Market hackers running out of ammo

From hedge fund manager Bill Fleckenstein

My friend believes we’re getting closer and closer to a moment when quants [computer-driven trading not based on fundamentals] no longer rule daily trading, as their universe is losing participants that underperform. The ones that remain are desperate, trying feverishly to chase what’s working. He contends that the higher the market goes and the faster it rallies, the more certain and ugly the collapse will be.

He went so far as to suggest that when this unwinds, some big Wall Street firm will essentially go out of business and that the building it occupies will be, in his choice word, depopulated. When I responded by saying, wow, you’re more bearish than I am, he replied: No, it’s not about being bearish. It’s just a fact.

This collapse, when it comes, will have impact far beyond the rarefied world of Wall Street finance. Companies will go out of business or cut back severely. Workers will lose their jobs, maybe their homes too. We may be about to see a real life crisis of capitalism unfold before us. And the wreckage will be severe.

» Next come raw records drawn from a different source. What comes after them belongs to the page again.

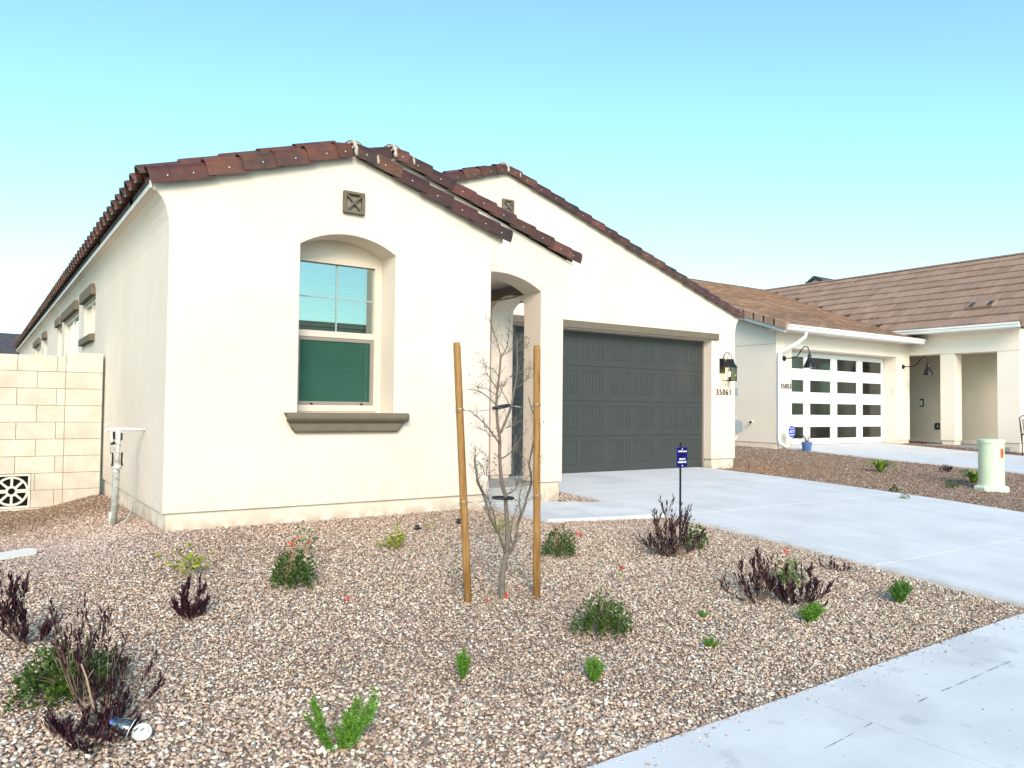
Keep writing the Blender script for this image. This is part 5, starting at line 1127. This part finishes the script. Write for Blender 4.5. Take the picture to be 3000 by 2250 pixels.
scrap(1060, 2215, .022, 'whiteblock', 'curled cream scrap right of the feathery foreground shrub', n=3)
scrap(2052, 1897, .012, 'blue', 'tiny blue scrap beside the small light green tuft', n=1)
def petals(u, v, n, sp_, sz, label, mat='red', group='fallen red petals'):
    c = G(u, v); o = MB()
    for k in range(n): quadleaf(o, c+Vector((sr.uniform(-1, 1)*sp_, sr.uniform(-1, 1)*sp_, .015)), (sr.uniform(-1, 1), sr.uniform(-1, 1), .3), sz, sz*.7, rr=sr)
    return tag(o.build('fallen_petals', mat, recalc=False, loc=tuple(c)), label, 'petals', group)
petals(1027, 1762, 9, .035, .02, 'cluster of red petals on gravel left of the left stake')
petals(1424, 1766, 4, .012, .018, 'red petals just right of the foot of the left stake')
petals(1517, 1728, 4, .012, .016, 'red petals beside the foot of the young tree')
petals(1680, 1985, 3, .012, .014, 'red petal left of the upright light green shrub')
petals(2035, 1805, 3, .012, .012, 'red petal left of the very small upper green tuft')
petals(975, 1735, 3, .03, .012, 'single red petals above the cluster, right of the coral flowered bush')
lt = MB(); lr = random.Random(31)
for (x_, y_) in ((150, 1520), (224, 1572), (415, 1336), (632, 1275), (1208, 1206), (1303, 1378), (1460, 1200), (1640, 1302), (1718, 1308), (735, 1625), (1087, 1293), (856, 1188), (405, 1252), (660, 1200)):
    c = g(x_, y_)
    for k in range(26):
        px_, py_ = c.x+lr.gauss(0, .16), c.y+lr.gauss(0, .13)
        if px_ > 5.2 or (py_ > -.5 and px_ > 3.5): continue
        p_ = Vector((px_, py_, float(zyard(px_, py_))+.014))
        if k % 3: quadleaf(lt, p_, (lr.uniform(-1, 1), lr.uniform(-1, 1), lr.uniform(-.1, .3)), lr.uniform(.012, .026), lr.uniform(.006, .011), rr=lr)
        else: d_ = Vector((lr.uniform(-1, 1), lr.uniform(-1, 1), .05)).normalized()*lr.uniform(.02, .05); lt.tube([p_-d_, p_+d_], [.0011, .0008], 3)
tag(lt.build('leaf_litter', 'litter', recalc=False), 'dry fallen leaves and twigs scattered on the gravel around the plants', kind='stuff')
def emitter(u, v, label):
    c = G(u, v); o = root('irrigation_emitter', tuple(c), label, 'irrigation emitter', 'black irrigation emitters')
    b = MB(); b.lathe(tuple(c), [(.012, 0), (.034, .012), (.036, .02), (.03, .024)], 12); b.build('disc', 'rubber', o)
    b = MB(); b.lathe((c.x-.006, c.y, c.z+.024), [(.02, 0), (.019, .022), (.017, .026)], 10); b.build('cap', 'rubber', o)
    b = MB(); b.lathe((c.x-.006, c.y, c.z+.022), [(.024, 0), (.024, .003)], 10); b.build('band', 'boxgrey', o)
emitter(1224, 1553, 'black irrigation emitter right of the yellow green plant'); emitter(1345, 1534, 'black irrigation emitter half hidden behind the left stake')
# loose stones on the sidewalk
PB_ = []
for (u, v) in ((2853, 1950), (1862, 2185), (2210, 2084), (2730, 1940), (2615, 1880), (2580, 1922), (2340, 2016), (2325, 2030), (2880, 2080), (2050, 2176), (2690, 2040)):
    c = hit(u, v, lambda x, y: -.54-.02*(-4.5-y)); PB_.append((c.x, c.y))
for k in range(260): xx_ = .4+5*rnd.random(); PB_.append((xx_, -4.515+(xx_-5.3)*.037-.16*rnd.random()**3))
tag(np_mesh('loose_pebbles', [stones(np.array(PB_), lambda X, Y: -.54-.02*(-4.5-Y)+.004, .004, .011, 100)], 'stone'), label='stray pebbles scattered on the pale sidewalk', kind='stuff')

# ================================================================== UTILITY PEDESTAL
pp = GS(2905, 1436); pd = root('utility_pedestal', tuple(pp), 'pale green cylindrical utility pedestal with orange sticker beside the neighbour driveway', 'utility pedestal')
k = pxm(pp); rr = 34*k; hz = (1436-1287)*k
b = MB(); b.lathe(tuple(pp), [(rr*1.04, .02), (rr, .08), (rr*.985, hz-.05)], 28); b.build('body', 'ped', pd, smooth=True).data.set_sharp_from_angle(angle=R(30))
b = MB(); b.lathe(tuple(pp), [(rr*1.05, hz-.065), (rr*1.05, hz-.012), (rr*.98, hz), (rr*.3, hz+.008)], 28); b.build('cap', 'ped', pd, smooth=True).data.set_sharp_from_angle(angle=R(30))
b = MB(); n = 8; b.lathe((pp.x, pp.y, pp.z-.03), [(rr*1.42, 0), (rr*1.42, .075), (rr*1.28, .10), (rr*1.02, .115)], 8); b.build('base', 'pedbase', pd)
dcam = (Vector((CC.x, CC.y, 0))-Vector((pp.x, pp.y, 0))).normalized(); side = Vector((-dcam.y, dcam.x, 0)); 
dd = (dcam*.62+side*.78).normalized(); sd_ = Vector((-dd.y, dd.x, 0)); b = MB(); b.obox(pp+dd*(rr*.99+.003)+Vector((0, 0, hz*.74)), sd_, dd, Vector((0, 0, 1)), .030, .002, .075); b.build('sticker', 'orange', pd)
b = MB(); b.obox(pp+dd*(rr*.99+.0055)+Vector((0, 0, hz*.75)), sd_, dd, Vector((0, 0, 1)), .014, .001, .028); b.build('sticker_print', 'trim', pd)
for s in (-.35, .45):
    q = (dcam+side*s).normalized(); b = MB(); b.obox(pp+q*(rr*1.43)+Vector((0, 0, .03)), Vector((-q.y, q.x, 0)), q, Vector((0, 0, 1)), .012, .006, .03); b.build('base_latch', 'pedbase', pd)

# ================================================================== NEIGHBOUR HOUSE
N = root('neighbour_house', (17, 5.45, .05), 'neighbour house with brown flat tile roof, white gutters, glazed white garage door and porch pillars', 'house')
NF = 5.45; NX = 15.5; PX = 21.86
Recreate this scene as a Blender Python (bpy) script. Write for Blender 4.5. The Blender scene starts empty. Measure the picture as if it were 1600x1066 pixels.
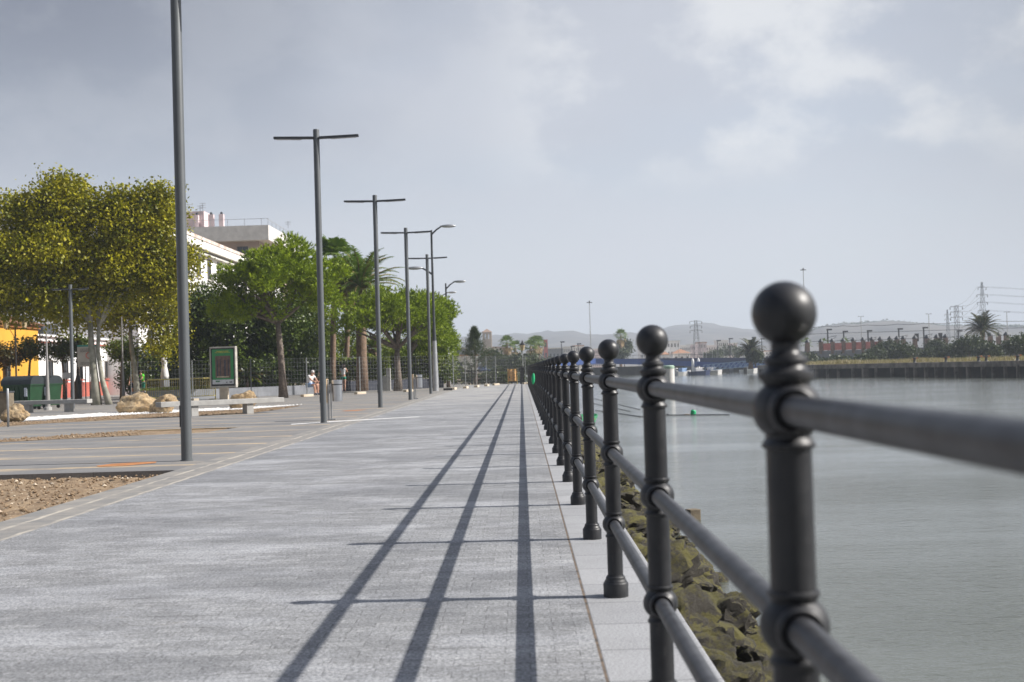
import bpy, bmesh, math, random
import numpy as np
from mathutils import Vector, Matrix, Euler, noise
from mathutils.geometry import tessellate_polygon
random.seed(7); RNG = np.random.default_rng(11)
PI = math.pi; R = math.radians
C = bpy.context.scene.collection
# ------------------------------------------------------------------ camera
F = 2000.0; H = 1.15
cam_d = bpy.data.cameras.new('camera'); cam = bpy.data.objects.new('camera', cam_d); C.objects.link(cam)
cam_d.sensor_width = 36; cam_d.lens = 36 * F / 1600
cam_d.clip_start = 0.05; cam_d.clip_end = 12000
CM = Matrix.Rotation(R(0.39), 3, 'Z') @ Matrix.Rotation(R(90 + 1.21), 3, 'X') @ Matrix.Rotation(R(-1.7), 3, 'Z')
cam.matrix_world = Matrix.Translation((0, 0, H)) @ CM.to_4x4()
cam_d.dof.use_dof = True; cam_d.dof.focus_distance = 15; cam_d.dof.aperture_fstop = 4.2
bpy.context.scene.camera = cam
def ray(px, py): return CM @ Vector(((px - 800) / F, (533 - py) / F, -1))
def G(px, py, z=0.0):
    v = ray(px, py); t = (z - H) / v.z; return Vector((v.x * t, v.y * t, z))
def A(px, py, Y):
    v = ray(px, py); t = Y / v.y; return Vector((v.x * t, Y, H + v.z * t))
# ------------------------------------------------------------------ tagging
def tag(o, label=None, cat=None, group=None, kind=None):
    if label: o['label'] = label
    if cat: o['category'] = cat
    if group: o['group'] = group
    if kind: o['kind'] = kind
    return o
def thing(name, label, cat, loc=(0, 0, 0), rz=0, group=None):
    o = bpy.data.objects.new(name, None); C.objects.link(o); o.empty_display_size = .2
    o.location = loc; o.rotation_euler = (0, 0, rz)
    return tag(o, label, cat, group)
def copy_tree(o, parent=None):
    c = o.copy(); C.objects.link(c); c.parent = parent
    for ch in list(o.children): copy_tree(ch, c)
    return c
def dup(o, loc, rz=None, label=None, s=None):
    c = copy_tree(o); c.location = loc
    if rz is not None: c.rotation_euler = (0, 0, rz)
    if label: c['label'] = label
    if s is not None: c.scale = (s, s, s) if isinstance(s, (int, float)) else s
    return c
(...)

I’ve been trading stocks and options considerably lately, and thus am following the market closely. It’s just not been real rational of late. XYZ announces a gigantic loss and huge writeoffs for the quarter – and the stock goes up. This is what Fleckenstein is talking about. The buying of XYZ isn’t being driven by the fundamentals of the stock, but instead because some quant trading program decided XYZ was undervalued compared to the spread of Japanese corporate bonds against Euro junk bonds, so it shorted orange juice futures and bought XYZ as a hedge (while simultaneously doing 100 other trades.) It’s just outta control. Fleckenstein suggests the day of reckoning is nearing.

4 Comments

  1. While I agree that some market moves are illogical, I don’t see how this translates into a seriously detrimental effect on companies outside the trading world.

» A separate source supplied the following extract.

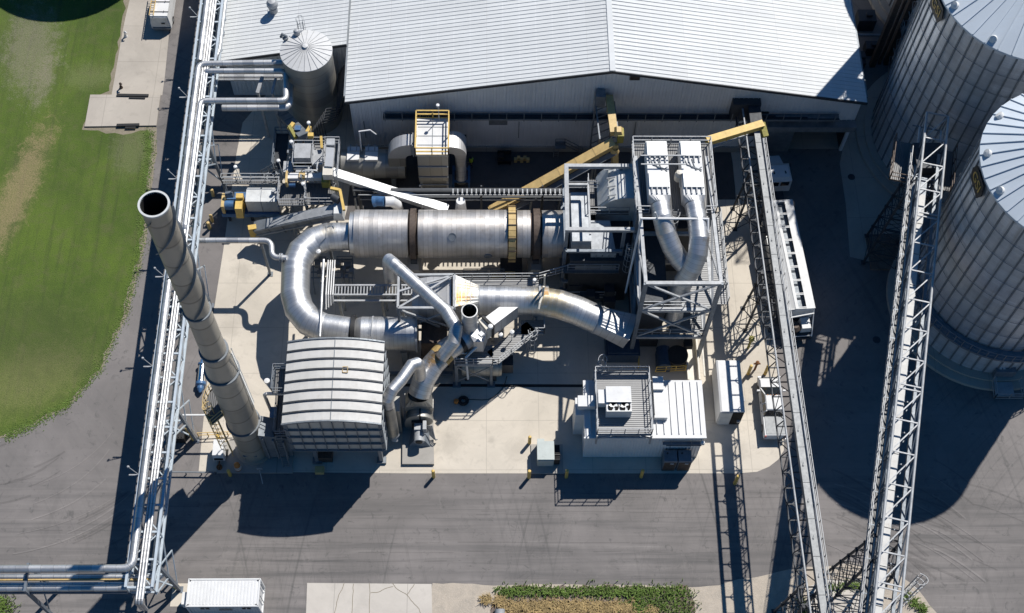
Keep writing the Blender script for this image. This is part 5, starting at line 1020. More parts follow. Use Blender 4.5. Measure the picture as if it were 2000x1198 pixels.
# =================================================================== FURNACE
t = thing('furnace', 'grey clad furnace block inside an open frame of pale steel beams', 'furnace', P(1165, 480, 0)); fz = 11.5
fl_ = P(1108, 449, fz); bl_ = P(1106, 325, fz); xr = TX0 - .4
m = MB(); m.beam(fl_, (xr, fl_.y, fz), .32, .36); m.beam(bl_, (xr, bl_.y, fz), .32, .36); m.beam(fl_ - V((0, .16, 0)), bl_ + V((0, .16, 0)), .36, .38)
q = P(1108, 361, 10.7); m.beam((fl_.x, q.y, 10.7), (fl_.x + 2.0, q.y, 10.7), .2, .26); xm_ = P(1152, 440, 10.7).x; m.beam((xm_, fl_.y, 10.7), (xm_, q.y, 10.7), .16, .2); m.build('beam', 'galv', t)
for x, y in ((fl_.x, fl_.y), (bl_.x, bl_.y), (fl_.x + 4.9, fl_.y), (fl_.x + 4.9, bl_.y)): m = MB(); m.beam((x, y, 0), (x, y, fz - .2), .28); m.build('column', 'steel_blue', t)
m = MB(); by = fl_.y - .4
for z in (1.5, 3.2, 5.6, 8.6):
    m.beam((fl_.x, by, z), (fl_.x + 4.9, by, z), .26, .26); m.beam((fl_.x, by, z), (fl_.x, bl_.y, z), .22, .26)
m.beam((fl_.x, by, 5.2), (fl_.x + 3.4, by, 3.2), .18); m.build('lower_beam', 'steel_blue', t)
rz_ = 9.3; a = P(1117, 448, rz_); b_ = P(1151, 376, rz_); m = MB(); m.box(((a.x + b_.x) / 2, (a.y + b_.y) / 2 - .6, rz_ - 2.5), (b_.x - a.x, b_.y - a.y + 1.2, 5.0)); m.build('casing', 'furnace_roof', t); m = MB(); m.box(((a.x + TX0) / 2 - .2, bl_.y - 3.6, 3.7), (TX0 - a.x - .2, 7.0, 7.3)); m.box((a.x + 2.3, a.y - .6, 2.2), (4.4, 2.6, 4.3)); m.build('furnace_block', 'steel_dark', t)
c = P(1213, 470, 7.8); m = MB(); m.hexa([(b_.x + .05, a.y - 1.7, 4.4), (c.x - .5, a.y - 1.7, 4.4), (c.x - .5, a.y + 1.2, 4.4), (b_.x + .05, a.y + 1.2, 4.4), (b_.x + .05, a.y - 1.7, 8.4), (c.x - .5, a.y - 1.7, 8.0), (c.x - 1.0, a.y + 1.2, 8.8), (b_.x + .05, a.y + 1.2, 8.8)]); m.build('casing', 'furnace_roof', t)
m = MB(); m.box(((a.x + c.x) / 2, a.y - 1.9, 5.8), (c.x - a.x - .8, .3, 1.4)); m.build('casing', 'clad_dull', t)
for k in range(4): m = MB(); x = b_.x + .3 + k * .55; m.box((x + .2, a.y - 1.74, 6.4), (.05, .08, 2.8)); m.build('stiffener', 'galv_dark', t)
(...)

    For example, if XYZ announces a gigantic loss, whether or not anyone buys its stock is largely irrelevant to its internal operations. It either gets on the stick and does a turnaround, or it fails. That’s not market driven. Only if XYZ needs to raise money by selling stock does the market come into play.

    Likewise if the opposite happens (PQR has great fundamentals but the market sells), if anything this is actually a plus, since PQR can repurchase its own stock at undervalued prices, reduce dividend overall payments, and be even more competitive than before.

    As I see it, a collapse in the market is more likely to have an effect on pension plans and disposable consumer income. This WILL affect companies and their bottom line, but through indirect economic effects and not through the market itself.

  2. As I see it, the underlying problem in the market is the credit crisis which was triggered by the subprime debacle.

    Credit is increasingly difficult to get, and that raises business costs. Also, major portions of the credit market have just locked up. Such crazed trading is a result of this, the cheap credit party is over, and quants increasingly desperate to make profits.

  3. For businesses relying on credit, this is doubtless an issue– while businesses lending money will prosper. Obviously there are more of the former, else the problem would not exist.

    Ultimately, though, the drying up of cheap credit is the predictable outcome of the credit binge of the Bush administration. Like other scarce resources, credit has a limited supply and cost reflects demand. Just as the price of brass and copper has risen because of the billions of rounds of ammo going to Iraq, government’s ravenous consumption of credit can’t help but affect the market.

  4. Also, if major Wall Street brokerages and investment houses went belly-up, all the businesses that supply them and the stores nearby would take a major hit too – something that just happened in Orange County when several mortgage companies went bankrupt.